A poesia como expressão
Em diversos aspectos o Surrealismo
é uma dissidência do movimento Dada, movimento para o qual todos os valores
burgueses, inclusive os valores artísticos, não se justificavam mais por
estarem caducos. Entre as fontes em que se abastece a arte surreal, a despeito
de várias correntes que o negam, está Zigmund Freud, com as suas descobertas.
Aliás, difícil entender o livre-associacionismo, da escrita automática, sem
levar em conta as várias instâncias em que Freud dividiu nossa mente: consciente,
sub-consciente (era esse o nome dado na época) e inconsciente.
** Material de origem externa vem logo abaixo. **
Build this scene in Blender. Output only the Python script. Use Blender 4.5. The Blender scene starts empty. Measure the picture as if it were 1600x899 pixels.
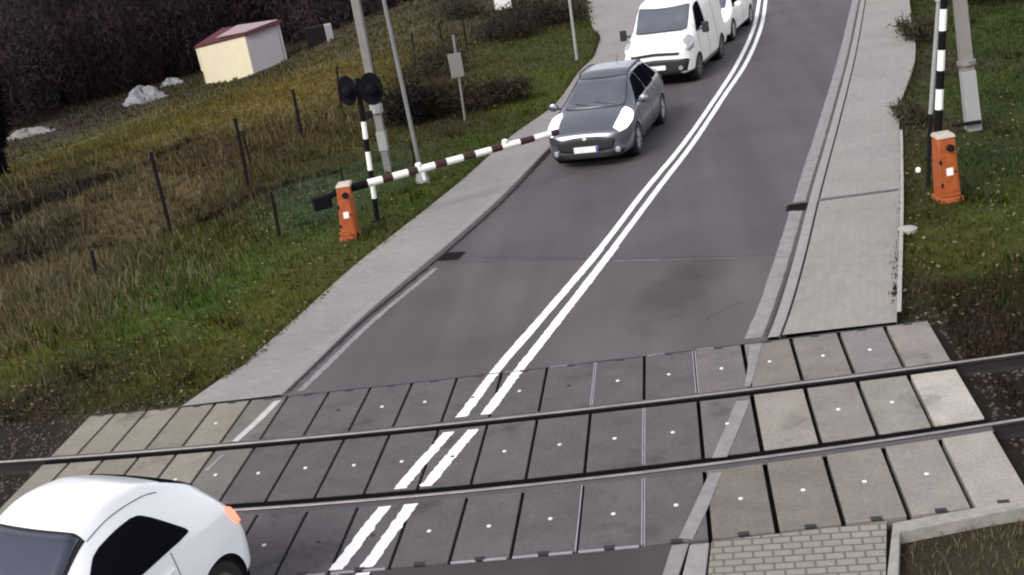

Mas o Surrealismo não tinha, como
arte, apenas um fundamento psicológico revolucionário
para que fosse, ele
também, o Surrealismo, uma arte revolucionária. Politicamente, assim como sua
matriz, o Dadaísmo, afinava com o pensamento anti-burguês, chegando a
simpatizar com o movimento socialista. Cláudio Willer, em seu magistral
prefácio para Manifestos do Surrealismo,
valendo-se do pensamento de Breton, afirma: “ Com efeito, ‘todos esses métodos
− e muitos outros − não eram e nem são exercícios gratuitos de caráter
estético. Seu propósito é subversivo: abolir esta realidade que uma civilização
vacilante nos impôs como sendo a unicamente verdadeira.”
Em suma, no Surrealismo vamos
encontrar não só uma técnica de se fazer arte, mas também, e muito mais
amplamente, uma visão nova da sociedade humana.
Merecem nossos parabéns os
professores Ricardo e Heloísa, cujo trabalho com literatura cumpre o digno
papel de levar o texto literário a seus alunos do Colégio Otoniel Mota, o que
já não é pouco, e além disso estimulam a produção literária dos próprios
alunos.
Em minhas mãos o “Projeto Murilo
Mendes”, autor estudado neste ano, com poemas de diversos alunos do 3º. Ano do
Ensino Médio. Nem todos, é claro, conseguem despir-se de seu pensamento lógico
cartesiano em suas criações, mas o fato de que alguns dos alunos tenham
atingido um nível excelente de poeticidade é um fato alvissareiro. Se a
escritura não se valeu inteiramente da livre associação, isso já era acusação
de Breton a muitos de seus seguidores. É muito difícil destacar de uma
coletânea como esta, produzida por algumas dezenas de jovens, um texto
exemplar, mas corro o risco de cometer injustiça, mas não chego ao fim sem
citar este
Nuvens na padaria
Nuvens de algodão caem do céu
Com pássaros andando
Sem rumo...
Olhando o azul flutuante...
Vidas as consomem
Como um buraco negro
E assim elas vão...
Bem próximo ao pipoqueiro
Bolinhos de chuvas
Rolam ao chão
Tortas de uva
Fritam no fogão
(Gabriel
Bardan Terra)
O primeiro verso parece fugir do
espírito já encontrado no título, chegando muito perto de ser apenas uma
metáfora, mas em seguida, o tom de non sense aparente do título é retomado. A
falta de lógica é aparente se levarmos em conta que o entrelaçamento dos
sentidos vem de outras áreas da mente, de um lugar mais profundo e de mais difícil
acesso.
Há outros bons textos, neste livro.
Aliás são quase todos surpreendentemente bons. E os temas mais encontrados não
são muito simples, como seria natural esperar de adolescentes: tempo,
desencontro, morte, política, voo, sonho, condição da mulher, espelho/identidade,
e claro, o lirismo amoroso.
Este é um livro que deverá estar na
biblioteca da instituição, que dele sentirá justificado orgulho.